SPRINGFIELD – Mark Bohart opened Bo’s Hardware in 1987.

“I built it from scratch,” Bohart said.

Despite an income tax hike in January and the proliferation of franchised hardware stores in the area, Bohart said his Alton business is still holding up. But asked about his thoughts on a plan to give CME Group, and Sears Holding Corp. millions of dollars in annual tax breaks to stay in Illinois and he gets angry.

CME Group is the parent company of the Chicago Mercantile Exchange and the Chicago Board of Trade, both of which make money by trading in the financial markets.

“The state government has absolutely no reason to be giving any tax money away. I just don’t think it’s right that they give corporations tax breaks and other tax incentives,” Bohart said.

For Bohart, it’s a matter of survival. Just two miles from Bohart’s shop there’s a Sears department store that he competes with.

Legislators are working to give CME and Sears tax breaks to keep the companies’ in the state. Both companies have said other states are offering them incentives to move, which would be bruising to state government’s bottom line.

CME’s $108 million in income taxes alone accounted for 6 percent of the state’s corporate income tax last year. Without $85 million in proposed yearly tax breaks, CME will pay an estimated $158 million in income taxes this year.

Sears would get tax breaks of $15 million for the next decade. Sears would also be allowed to continue getting a break on its local property taxes for fifteen years. The company has been paying reduced property taxes for about 20 years.

Sears would be required to keep a minimum of 4,250 employees in the state at its headquarters in Hoffman Estates under the plan. But that would allow the company to downsize its current workforce of 6,100 by 1,850 and still get the benefits of lower taxes.

Not everyone in the Legislature is on board with the tax breaks.

“When I think about the other businesses we’ve given tax breaks to, what do we get as taxpayers in return? Another threat? When is enough, enough?” state Rep.

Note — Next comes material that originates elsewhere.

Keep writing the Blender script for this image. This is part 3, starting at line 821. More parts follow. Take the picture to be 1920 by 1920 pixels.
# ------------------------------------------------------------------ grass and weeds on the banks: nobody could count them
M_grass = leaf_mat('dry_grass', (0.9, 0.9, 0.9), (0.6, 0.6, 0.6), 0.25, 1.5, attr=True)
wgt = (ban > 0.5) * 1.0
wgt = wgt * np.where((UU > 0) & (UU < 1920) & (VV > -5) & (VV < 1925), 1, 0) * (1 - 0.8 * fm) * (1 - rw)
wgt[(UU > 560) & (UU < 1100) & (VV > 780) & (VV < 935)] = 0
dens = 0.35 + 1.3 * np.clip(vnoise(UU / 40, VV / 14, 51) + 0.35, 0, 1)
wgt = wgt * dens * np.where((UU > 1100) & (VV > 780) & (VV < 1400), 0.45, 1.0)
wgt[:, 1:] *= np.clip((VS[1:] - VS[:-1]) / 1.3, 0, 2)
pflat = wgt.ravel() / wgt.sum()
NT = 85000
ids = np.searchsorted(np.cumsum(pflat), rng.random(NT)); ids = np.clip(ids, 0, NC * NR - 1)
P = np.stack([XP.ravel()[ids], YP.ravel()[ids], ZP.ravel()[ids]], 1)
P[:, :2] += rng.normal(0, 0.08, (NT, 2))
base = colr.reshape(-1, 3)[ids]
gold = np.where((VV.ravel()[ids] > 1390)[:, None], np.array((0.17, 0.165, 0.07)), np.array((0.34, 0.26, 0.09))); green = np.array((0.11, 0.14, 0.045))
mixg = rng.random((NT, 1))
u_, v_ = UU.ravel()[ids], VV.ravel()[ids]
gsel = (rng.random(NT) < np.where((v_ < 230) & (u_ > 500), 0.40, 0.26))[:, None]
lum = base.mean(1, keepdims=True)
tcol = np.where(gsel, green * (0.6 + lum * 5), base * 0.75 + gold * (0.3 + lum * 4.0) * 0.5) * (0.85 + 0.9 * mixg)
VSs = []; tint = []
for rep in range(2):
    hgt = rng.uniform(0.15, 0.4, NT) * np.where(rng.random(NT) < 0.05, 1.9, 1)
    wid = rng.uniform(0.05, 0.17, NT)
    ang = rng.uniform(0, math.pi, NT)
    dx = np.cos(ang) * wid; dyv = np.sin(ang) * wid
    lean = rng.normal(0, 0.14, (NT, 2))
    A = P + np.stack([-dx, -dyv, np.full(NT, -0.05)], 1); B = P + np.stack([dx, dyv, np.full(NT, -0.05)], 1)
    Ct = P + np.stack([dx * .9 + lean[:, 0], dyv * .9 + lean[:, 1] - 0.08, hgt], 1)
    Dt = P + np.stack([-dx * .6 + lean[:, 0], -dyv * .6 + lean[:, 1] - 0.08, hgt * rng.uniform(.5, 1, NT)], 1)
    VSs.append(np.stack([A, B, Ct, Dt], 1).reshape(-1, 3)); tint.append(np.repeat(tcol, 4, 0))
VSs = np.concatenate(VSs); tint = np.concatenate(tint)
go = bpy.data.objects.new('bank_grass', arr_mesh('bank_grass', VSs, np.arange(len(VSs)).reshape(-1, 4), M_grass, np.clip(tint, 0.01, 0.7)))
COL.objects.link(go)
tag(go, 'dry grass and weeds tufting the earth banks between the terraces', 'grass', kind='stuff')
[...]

Mary Flowers, D-Chicago, asked.

CME Chairman Terry Duffy said at a committee hearing Tuesday that his company isn’t seeking a handout from the state and isn’t threatening anyone.

“I would not be going through all this effort if we did not have a commitment to stay here,” he said. “I simply would have gone to another state, accepted very lucrative proposals and moved our firm.”

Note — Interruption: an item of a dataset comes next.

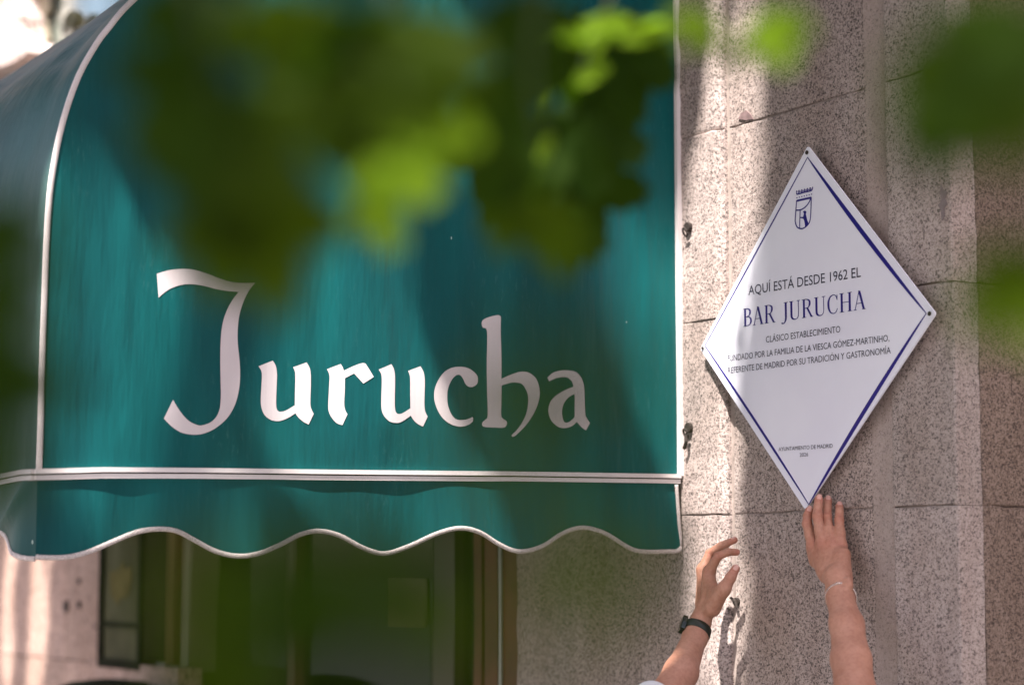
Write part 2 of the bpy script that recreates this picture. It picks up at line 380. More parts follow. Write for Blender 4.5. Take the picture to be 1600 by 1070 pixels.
# scar on the pale slab (grey patch)
pz = onY(1472, 312, -.006)
sc_ = [onY(px, py, -.0062) for px, py in [(1470,288),(1473,297),(1480,301),(1475,310),(1479,318),(1474,326),(1475,338),(1471,345),(1470,328),(1466,322),(1471,312),(1468,300)]]
MB().prism(sc_, (0, .004, 0)).build('stain_patch', plain('stain', (.25, .20, .20), .9, .2, 60), wall)
sc2 = [onY(px, py, -.0022) for px, py in [(1153,186),(1158,177),(1166,173),(1173,180),(1176,186),(1166,188)]]
MB().prism(sc2, (0, .004, 0)).build('chipped_patch', plain('chip', (.17, .11, .11), .95, .3, 60), wall)
# recess wall to the right of the corner
rw = thing('recess_wall', 'shaded reddish granite wall around the right hand corner', 'wall', (1.2, .9, 0))
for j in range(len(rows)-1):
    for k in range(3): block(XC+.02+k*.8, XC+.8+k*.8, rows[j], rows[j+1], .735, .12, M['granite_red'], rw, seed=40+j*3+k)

# ------------------------------------------------------------------ shopfront beyond the stone, under the awning
shop = thing('shopfront', 'dark brown wooden shopfront with glazed doors under the green awning', 'shopfront', (-2.4, .2, 0))
ZT = 3.25
def xpl(px): return wx(px, 950, -.02)
def post(name, px0, px1, y0, y1, mat, z0=.0, z1=ZT, parent=shop, yp=None):
    a = wx(px0, 950, y0 if yp is None else yp); b = wx(px1, 950, y0 if yp is None else yp)
    return MB().box((a, y0, z0), (b, y1, z1)).build(name, mat, parent)
post('stone_jamb', 812, 826, .012, .16, plain('olive_trim', (.17, .17, .13), .6, .1, 9))
post('door_frame', 785, 811, .03, .20, M['wood_red'])
post('frame_bead', 779, 783, .025, .20, M['grey_metal'])
post('door_frame', 757, 777, .05, .20, M['wood_red'])
post('door_frame', 740, 752, .07, .20, M['wood_red'])
post('door_stile', 676, 709, .10, .18, plain('dark_wood', (.035, .018, .012), .3, .3, 8))
post('door_stile', 448, 460, .10, .16, M['wood'])
post('frame_bead', 286, 298, .02, .12, plain('bronze_bead', (.20, .17, .10), .5, .1, 9), z0=onY(292, 1050, .02).z)
post('door_frame', 262, 285, .06, .20, M['wood'])
post('pale_panel', 226, 261, .03, .10, plain('pale_panel', (.42, .30, .16), .6, .12, 6), z0=onY(240, 1035, .03).z)
MB().box((wx(262, 950, .1), .10, 1.0), (wx(740, 950, .1), .16, 1.16)).build('door_rail', M['wood'], shop)
MB().box((xpl(158), -.06, 0), (xpl(300), .025, onY(240, 1040, -.06).z)).build('stone_plinth', M['stone_far'], shop)
MB().box((-3.9, .06, ZT), (XL, .3, ZT+.4)).build('lintel', M['wood'], shop)
for a, b in ((300, 447), (461, 675), (710, 739)):
    x0, x1 = wx(a, 950, .13), wx(b, 950, .13)
    MB().box((x0, .128, 1.17), (x1, .134, ZT)).build('glass_pane', M['glass'], shop)
    MB().box((x0, .12, .05), (x1, .15, .995)).build('kick_panel', M['wood'], shop)
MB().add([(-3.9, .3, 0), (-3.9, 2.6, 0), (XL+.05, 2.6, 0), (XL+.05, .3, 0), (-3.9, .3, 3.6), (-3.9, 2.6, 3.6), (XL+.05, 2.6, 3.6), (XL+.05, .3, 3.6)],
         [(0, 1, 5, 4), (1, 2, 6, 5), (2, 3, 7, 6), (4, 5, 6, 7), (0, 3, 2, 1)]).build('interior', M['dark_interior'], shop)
# notices and things seen on/behind the glass
def sheet(px0, px1, py0, py1, y, mat, name, label, cat):
    a = onY(px0, py0, y); b = onY(px1, py1, y)
    o = MB().box((a.x, y, b.z), (b.x, y+.003, a.z)).build(name, mat); tag(o, label, cat); return o
sheet(607, 664, 905, 978, .122, M['paper'], 'paper_notice', 'cream paper notice stuck on the dark door glass', 'notice')
sheet(655, 672, 838, 1066, .20, M['ochre'], 'door_curtain', 'narrow yellow curtain edge behind the door glass', 'curtain')
sheet(712, 738, 835, 958, .24, M['ochre'], 'yellow_poster', 'yellow poster behind the narrow side glass', 'poster')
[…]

The cost of the measure has increased to more than $500 million annually by tacking on research and development tax breaks for companies and tripling the earned income tax credit in hopes of getting more legislators’ support. The earned income tax credit is a tax break for low-income and working class families.

To pay for all of this lawmakers are looking at decoupling the state from a federal tax code that allows businesses to get deductions on capital investments all at once instead of over a series of years.

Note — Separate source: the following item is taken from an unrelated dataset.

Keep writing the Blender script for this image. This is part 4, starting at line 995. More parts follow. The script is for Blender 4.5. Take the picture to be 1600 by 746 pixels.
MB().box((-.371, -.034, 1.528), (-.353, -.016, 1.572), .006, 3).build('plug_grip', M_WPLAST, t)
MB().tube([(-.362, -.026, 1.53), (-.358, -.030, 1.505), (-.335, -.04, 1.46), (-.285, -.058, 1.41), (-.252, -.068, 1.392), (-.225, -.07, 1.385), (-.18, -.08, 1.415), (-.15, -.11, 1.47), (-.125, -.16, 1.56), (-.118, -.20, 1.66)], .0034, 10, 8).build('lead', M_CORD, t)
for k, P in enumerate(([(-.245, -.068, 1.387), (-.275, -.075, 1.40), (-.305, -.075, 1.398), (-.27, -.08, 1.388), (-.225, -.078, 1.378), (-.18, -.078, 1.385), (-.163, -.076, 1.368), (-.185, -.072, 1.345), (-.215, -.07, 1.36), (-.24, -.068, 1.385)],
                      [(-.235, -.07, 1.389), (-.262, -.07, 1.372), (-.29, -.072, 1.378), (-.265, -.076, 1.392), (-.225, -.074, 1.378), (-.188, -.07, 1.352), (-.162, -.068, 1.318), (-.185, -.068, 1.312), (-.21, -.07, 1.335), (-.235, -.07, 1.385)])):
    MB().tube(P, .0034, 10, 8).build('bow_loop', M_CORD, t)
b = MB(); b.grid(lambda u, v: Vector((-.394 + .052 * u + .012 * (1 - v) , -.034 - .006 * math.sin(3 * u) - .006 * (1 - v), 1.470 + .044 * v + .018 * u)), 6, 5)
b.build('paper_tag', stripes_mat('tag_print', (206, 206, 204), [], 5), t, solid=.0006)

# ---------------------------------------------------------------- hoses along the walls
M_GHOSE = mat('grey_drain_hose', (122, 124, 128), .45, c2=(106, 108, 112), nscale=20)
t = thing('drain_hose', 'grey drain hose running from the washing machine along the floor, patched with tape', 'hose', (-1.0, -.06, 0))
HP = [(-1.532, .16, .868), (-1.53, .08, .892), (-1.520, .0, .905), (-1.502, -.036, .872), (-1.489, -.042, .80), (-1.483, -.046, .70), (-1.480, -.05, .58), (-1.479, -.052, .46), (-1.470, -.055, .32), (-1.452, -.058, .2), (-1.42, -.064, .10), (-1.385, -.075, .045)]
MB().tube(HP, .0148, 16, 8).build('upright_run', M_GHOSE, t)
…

“The framework for a good bill is out there, it just needs to be rebalanced so you’re not taking too much away from certain employers in order to benefit others,” Todd Maisch, vice president of government relations for the Illinois Chamber of Commerce, the state’s largest business association.

That move, however, would only generate $570 million in the first year and $354 million in the second year before disappearing.

At the same time, the second year cost of the tax incentives to CME and Sears, tripling the earned-income tax credit for families, and offering research and development tax breaks for companies around the state outlined in the plan would go up to $700 million.

David Vaught, Gov. Pat Quinn’s budget director, said economic growth in the state created by package would cover costs in the future during a committee hearing Tuesday.

If there isn’t a corresponding economic growth, the burden of covering the costs of the program will fall to the taxpayers of the state, including Bohart and his business.

“I resent that, I resent that a lot,” he said.

There are other businesses that could use the money from decoupling more than CME and Sears, some argue. The state owes between $4 billion and $5 billion in overdue bills to state vendors, schools and small businesses that the state contracts will.

“They employ people (and) we are doing nothing here by way of paying any back bills,” state Rep. David Harris, R-Arlington Heights, said.

Advocates of paying off the state’s old bills say doing so would allow those owed to avoid furloughs, layoffs or even closing, thus keeping tax revenue from those workers and businesses flowing into state coffers.